» WORK INSTRUCTIONS:
Repeat exactly, and only, the lines from the one that contains "Recreate this scene" through the one that contains "col = scn.collection", both ends included.

» RAW RECORDS:
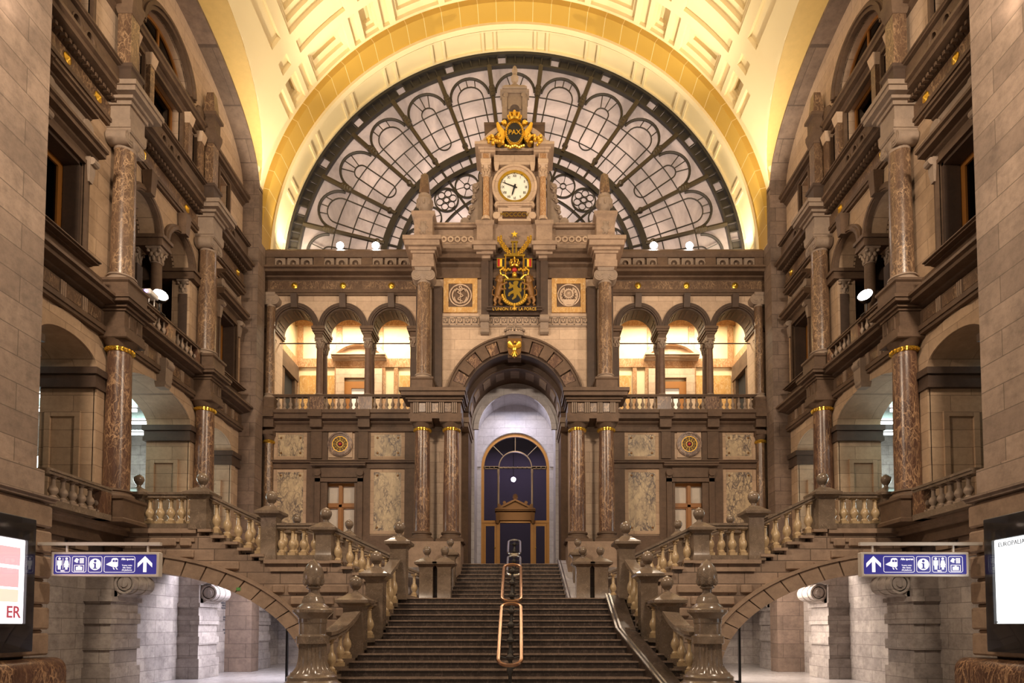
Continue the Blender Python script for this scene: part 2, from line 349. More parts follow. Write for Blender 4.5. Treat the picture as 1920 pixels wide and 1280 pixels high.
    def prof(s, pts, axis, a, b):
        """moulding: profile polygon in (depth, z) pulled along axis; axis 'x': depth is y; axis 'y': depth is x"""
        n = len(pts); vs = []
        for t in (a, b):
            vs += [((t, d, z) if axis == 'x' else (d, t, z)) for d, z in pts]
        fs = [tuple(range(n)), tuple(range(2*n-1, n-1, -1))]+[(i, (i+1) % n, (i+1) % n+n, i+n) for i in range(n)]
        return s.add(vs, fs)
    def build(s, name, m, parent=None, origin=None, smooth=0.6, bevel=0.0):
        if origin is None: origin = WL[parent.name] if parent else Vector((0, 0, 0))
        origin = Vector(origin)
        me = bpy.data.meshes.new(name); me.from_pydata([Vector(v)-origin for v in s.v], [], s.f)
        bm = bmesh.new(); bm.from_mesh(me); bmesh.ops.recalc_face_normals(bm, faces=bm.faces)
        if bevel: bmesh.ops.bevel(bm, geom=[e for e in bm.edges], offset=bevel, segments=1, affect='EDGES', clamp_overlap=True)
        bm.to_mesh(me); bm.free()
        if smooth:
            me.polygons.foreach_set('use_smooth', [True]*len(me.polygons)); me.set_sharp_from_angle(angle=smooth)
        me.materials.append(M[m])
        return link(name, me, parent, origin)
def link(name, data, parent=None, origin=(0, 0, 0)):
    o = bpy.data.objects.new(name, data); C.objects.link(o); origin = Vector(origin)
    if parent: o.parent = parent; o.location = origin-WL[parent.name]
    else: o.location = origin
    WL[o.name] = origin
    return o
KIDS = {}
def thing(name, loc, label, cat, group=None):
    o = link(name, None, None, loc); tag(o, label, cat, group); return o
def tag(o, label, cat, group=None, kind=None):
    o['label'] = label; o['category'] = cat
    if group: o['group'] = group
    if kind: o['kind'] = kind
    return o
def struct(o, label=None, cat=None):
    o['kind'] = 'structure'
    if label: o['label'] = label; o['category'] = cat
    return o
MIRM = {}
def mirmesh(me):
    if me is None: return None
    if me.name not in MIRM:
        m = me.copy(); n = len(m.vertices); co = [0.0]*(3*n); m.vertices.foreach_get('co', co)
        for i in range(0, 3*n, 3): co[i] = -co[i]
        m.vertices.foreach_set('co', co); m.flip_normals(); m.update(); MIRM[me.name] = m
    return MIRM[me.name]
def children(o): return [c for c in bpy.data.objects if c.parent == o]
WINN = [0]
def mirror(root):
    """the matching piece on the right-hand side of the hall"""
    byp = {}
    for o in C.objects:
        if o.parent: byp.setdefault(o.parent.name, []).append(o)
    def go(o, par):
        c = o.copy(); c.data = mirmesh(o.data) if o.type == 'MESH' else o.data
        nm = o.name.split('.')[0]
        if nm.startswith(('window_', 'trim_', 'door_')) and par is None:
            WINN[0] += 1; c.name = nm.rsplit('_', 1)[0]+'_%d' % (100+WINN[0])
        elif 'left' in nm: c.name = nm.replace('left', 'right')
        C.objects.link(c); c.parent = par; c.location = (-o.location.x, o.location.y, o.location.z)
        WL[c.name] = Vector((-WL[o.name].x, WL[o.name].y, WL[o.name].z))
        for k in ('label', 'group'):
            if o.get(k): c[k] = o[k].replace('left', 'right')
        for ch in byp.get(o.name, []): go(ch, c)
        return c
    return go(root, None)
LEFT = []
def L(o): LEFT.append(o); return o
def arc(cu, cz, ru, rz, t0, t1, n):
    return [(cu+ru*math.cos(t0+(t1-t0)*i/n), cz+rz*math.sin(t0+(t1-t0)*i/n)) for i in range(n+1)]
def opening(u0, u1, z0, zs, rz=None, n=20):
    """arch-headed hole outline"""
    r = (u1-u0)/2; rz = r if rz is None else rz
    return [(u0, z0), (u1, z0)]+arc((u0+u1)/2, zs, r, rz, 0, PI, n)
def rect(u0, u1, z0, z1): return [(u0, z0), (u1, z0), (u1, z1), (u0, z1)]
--
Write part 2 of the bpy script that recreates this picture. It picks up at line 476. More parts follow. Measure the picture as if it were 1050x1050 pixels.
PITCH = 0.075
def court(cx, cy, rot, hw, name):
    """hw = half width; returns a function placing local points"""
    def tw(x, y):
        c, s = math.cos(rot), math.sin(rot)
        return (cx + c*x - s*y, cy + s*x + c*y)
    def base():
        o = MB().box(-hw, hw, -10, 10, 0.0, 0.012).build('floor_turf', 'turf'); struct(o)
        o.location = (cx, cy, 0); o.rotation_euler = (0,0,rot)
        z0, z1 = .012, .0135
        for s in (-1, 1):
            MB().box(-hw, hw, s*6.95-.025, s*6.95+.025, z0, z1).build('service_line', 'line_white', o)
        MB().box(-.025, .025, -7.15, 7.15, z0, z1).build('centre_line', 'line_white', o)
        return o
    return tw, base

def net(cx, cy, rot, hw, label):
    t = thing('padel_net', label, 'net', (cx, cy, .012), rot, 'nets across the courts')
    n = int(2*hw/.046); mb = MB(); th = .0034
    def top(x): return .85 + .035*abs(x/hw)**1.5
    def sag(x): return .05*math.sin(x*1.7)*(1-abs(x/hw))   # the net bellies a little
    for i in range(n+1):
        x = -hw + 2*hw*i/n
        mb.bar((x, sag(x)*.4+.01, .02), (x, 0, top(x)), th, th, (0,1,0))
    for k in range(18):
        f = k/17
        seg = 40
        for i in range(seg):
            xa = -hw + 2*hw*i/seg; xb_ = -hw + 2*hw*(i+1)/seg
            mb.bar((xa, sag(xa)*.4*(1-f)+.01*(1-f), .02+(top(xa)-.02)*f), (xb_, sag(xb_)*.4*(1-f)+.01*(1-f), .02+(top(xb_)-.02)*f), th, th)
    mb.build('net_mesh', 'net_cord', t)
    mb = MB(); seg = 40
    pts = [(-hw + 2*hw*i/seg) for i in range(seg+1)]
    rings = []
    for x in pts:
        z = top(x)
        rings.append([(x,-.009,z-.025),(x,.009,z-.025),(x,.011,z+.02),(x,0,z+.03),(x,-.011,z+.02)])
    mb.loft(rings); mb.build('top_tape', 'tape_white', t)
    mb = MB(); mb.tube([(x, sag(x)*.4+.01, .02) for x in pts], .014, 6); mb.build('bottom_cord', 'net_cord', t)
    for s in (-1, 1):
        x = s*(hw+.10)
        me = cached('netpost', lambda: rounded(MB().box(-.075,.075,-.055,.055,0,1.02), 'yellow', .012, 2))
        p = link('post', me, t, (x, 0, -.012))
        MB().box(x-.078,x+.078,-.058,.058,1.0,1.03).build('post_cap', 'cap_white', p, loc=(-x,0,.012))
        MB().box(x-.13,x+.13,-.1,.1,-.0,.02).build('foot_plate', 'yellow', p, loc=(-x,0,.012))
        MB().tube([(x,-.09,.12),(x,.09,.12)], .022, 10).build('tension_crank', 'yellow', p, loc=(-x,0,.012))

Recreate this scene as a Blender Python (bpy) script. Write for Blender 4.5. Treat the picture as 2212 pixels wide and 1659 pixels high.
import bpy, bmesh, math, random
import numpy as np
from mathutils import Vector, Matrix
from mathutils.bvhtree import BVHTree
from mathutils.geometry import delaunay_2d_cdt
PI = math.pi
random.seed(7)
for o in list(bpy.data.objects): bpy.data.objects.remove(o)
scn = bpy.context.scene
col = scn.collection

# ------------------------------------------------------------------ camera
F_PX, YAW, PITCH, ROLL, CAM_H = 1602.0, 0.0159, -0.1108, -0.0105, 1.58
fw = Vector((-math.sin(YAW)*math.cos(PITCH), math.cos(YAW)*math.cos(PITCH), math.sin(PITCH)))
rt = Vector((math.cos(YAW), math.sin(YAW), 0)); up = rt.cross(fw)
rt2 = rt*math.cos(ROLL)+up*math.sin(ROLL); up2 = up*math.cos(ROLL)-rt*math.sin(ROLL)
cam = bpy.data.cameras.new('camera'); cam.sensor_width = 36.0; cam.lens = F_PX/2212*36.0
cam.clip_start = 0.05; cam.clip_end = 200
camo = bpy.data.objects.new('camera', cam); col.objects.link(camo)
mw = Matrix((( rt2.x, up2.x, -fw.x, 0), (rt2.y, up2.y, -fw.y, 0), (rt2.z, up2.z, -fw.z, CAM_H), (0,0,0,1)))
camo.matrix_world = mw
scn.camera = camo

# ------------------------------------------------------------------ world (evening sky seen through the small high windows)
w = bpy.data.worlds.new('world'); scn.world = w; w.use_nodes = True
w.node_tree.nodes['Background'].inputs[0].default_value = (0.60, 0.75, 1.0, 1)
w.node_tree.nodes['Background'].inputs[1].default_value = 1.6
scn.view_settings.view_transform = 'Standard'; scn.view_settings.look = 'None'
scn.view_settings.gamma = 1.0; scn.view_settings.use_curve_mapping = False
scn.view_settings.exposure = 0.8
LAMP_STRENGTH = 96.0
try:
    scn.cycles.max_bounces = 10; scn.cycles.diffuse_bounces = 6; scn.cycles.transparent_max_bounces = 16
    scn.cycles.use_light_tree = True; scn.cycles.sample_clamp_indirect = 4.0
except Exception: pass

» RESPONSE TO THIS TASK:
Recreate this scene as a Blender Python (bpy) script. Write for Blender 4.5. Treat the picture as 2212 pixels wide and 1659 pixels high.
import bpy, bmesh, math, random
import numpy as np
from mathutils import Vector, Matrix
from mathutils.bvhtree import BVHTree
from mathutils.geometry import delaunay_2d_cdt
PI = math.pi
random.seed(7)
for o in list(bpy.data.objects): bpy.data.objects.remove(o)
scn = bpy.context.scene
col = scn.collection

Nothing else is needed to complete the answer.